Relations with the Holy See deteriorated during 2022 when the Apostolic Nuncio, Archbishop Waldemar Stanislaw Sommertag, was forced to suddenly pack his bags and leave the country. The nunciature was closed in March 2023.

In August 2022, Rolando Alvarez, Bishop of Matagalpa, a prelate active against the regime, was arrested and placed under house arrest, according to the police who cited his “destabilizing and provocative” activities. In February 2023, he was sentenced to 26 years in prison.

Since then, several universities linked to the Church have been closed and their property seized, last May, even the Red Cross was accused of having departed from its principle of neutrality during the 2018 demonstrations.

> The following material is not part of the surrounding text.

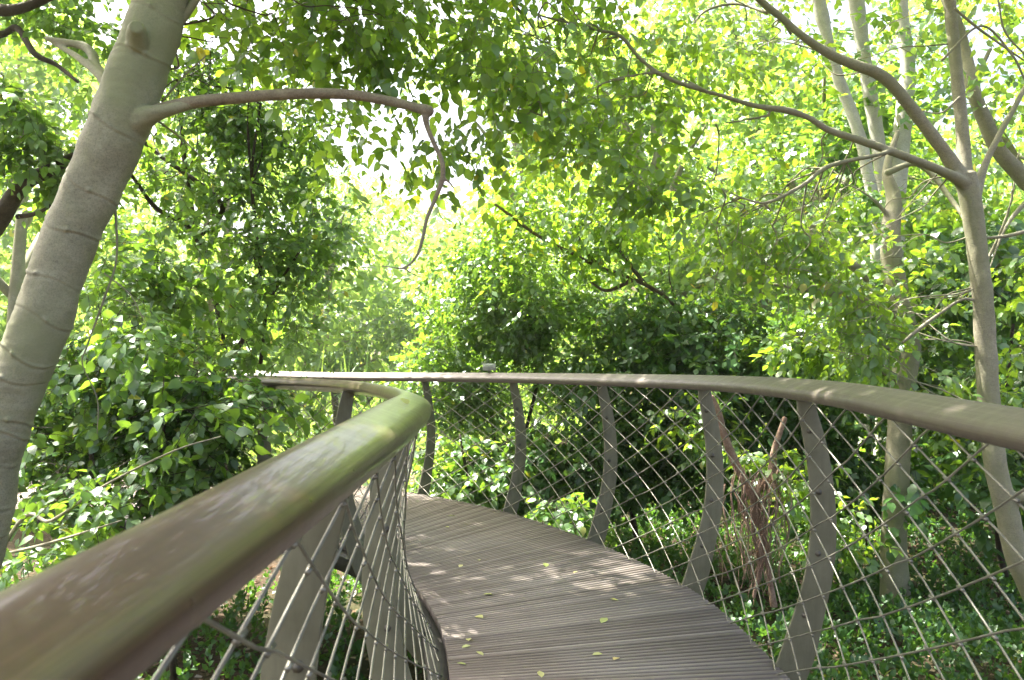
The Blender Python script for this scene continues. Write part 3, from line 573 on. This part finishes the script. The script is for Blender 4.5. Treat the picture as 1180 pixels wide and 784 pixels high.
# twiggy reddish tree in the centre
tree('twiggy_tree', 'thicket of thin reddish branches sweeping left above the far handrail', (2.6, 10.2),
     [[(800, 420, .022, 9.8), (795, 380, .022, 9.5), (770, 345, .022, 9.3), (730, 322, .022, 9.2), (690, 308, .022, 9.1), (655, 290, .02, 9), (620, 272, .018, 9), (590, 250, .02, 9), (570, 235, .013, 9)],
      [(690, 308, .03, 9.1), (672, 285, .018, 9), (660, 255, .012, 9)], [(730, 322, .03, 9.2), (700, 335, .02, 9.1), (680, 325, .012, 9.1)], [(740, 325, .02, 9.2), (715, 290, .015, 9.1), (700, 262, .01, 9)]]
     + [[(798, 390, .014, 9.5), (760, 345, .01, 9.3), (725, 300, .007, 9.2), (712, 262, .003, 9)], [(790, 372, .012, 9.4), (772, 325, .008, 9.3), (770, 290, .005, 9.2), (748, 262, .003, 9)]],
     [PB(690, 270, 9.0, 130, 50, .8), PB(600, 215, 9.3, 110, 50, .8, .8), PB(780, 260, 9.0, 90, 50, .8)], 520, LEAF8, .085, .05, 1.6, 'leaf_bright', 'bark_brown', 9, k=9, length=.42, droop=.3)
# the bushes in the middle, beyond the rail
tree('rounded_bush', 'broad dense green bush right behind the white plate on the far handrail', (-.3, 10.6), [[(570, 520, .03, 10.3), (560, 430, .02, 10)], [(600, 520, .03, 10.3), (625, 420, .02, 10)]],
     [PB(560, 350, 9.8, 90, 80, 1.0), PB(620, 320, 9.8, 100, 90, 1.1), PB(680, 380, 9.6, 90, 70, 1.0), PB(590, 440, 9.8, 140, 80, .9), PB(540, 430, 9.8, 60, 60, .8)], 1900, LEAF4, .085, -.1, 2.2, 'leaf_mid', 'bark_dark', 10, k=11, length=.38, spread=.8)
tree('shady_bush', 'green bush with shade in its dark leaf colour, filling the mesh panels right of the rounded bush', (1.6, 9.6), [[(720, 520, .03, 9.3), (740, 430, .02, 9.2)]],
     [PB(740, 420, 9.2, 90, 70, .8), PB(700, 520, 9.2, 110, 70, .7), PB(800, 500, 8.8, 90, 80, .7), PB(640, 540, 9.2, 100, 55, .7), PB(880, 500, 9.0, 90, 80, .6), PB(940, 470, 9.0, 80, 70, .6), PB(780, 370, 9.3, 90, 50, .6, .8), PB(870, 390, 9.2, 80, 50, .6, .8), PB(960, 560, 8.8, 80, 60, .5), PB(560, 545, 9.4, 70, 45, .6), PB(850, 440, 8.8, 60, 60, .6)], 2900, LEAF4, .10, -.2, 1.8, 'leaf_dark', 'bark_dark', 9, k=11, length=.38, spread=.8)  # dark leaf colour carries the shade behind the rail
tree('viburnum_shrub', 'pale green leafy shrub low against the mesh at the bend of the deck', (-.3, 9.0), [[(540, 560, .02, 8.8), (530, 500, .012, 8.8)]],
     [PB(520, 540, 8.8, 60, 45, .5), PB(590, 570, 8.6, 70, 40, .5), PB(650, 600, 8.0, 60, 35, .5)], 230, LEAF8, .10, .0, 1.6, 'leaf_mid', 'bark_dark', 9, k=9, length=.35, spread=.8)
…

At the Secretariat of State, they know that in the future it will be necessary to display great diplomacy in order to renew the threads of a dialogue broken off for several months, and to try to calm the situation. It is an exercise that does not seem to frighten diplomats in Rome who have seen others such situations.

The government of Nicaragua has just revoked the legal status of the Society of Jesus and has ordered the confiscation of all its assets. It is a measure that is part of the standoff between the Nicaraguan executive and the Catholic Church. In March 2023, Pope Francis, a Jesuit, had accused Daniel Ortega’s regime of being a “gross dictatorship.”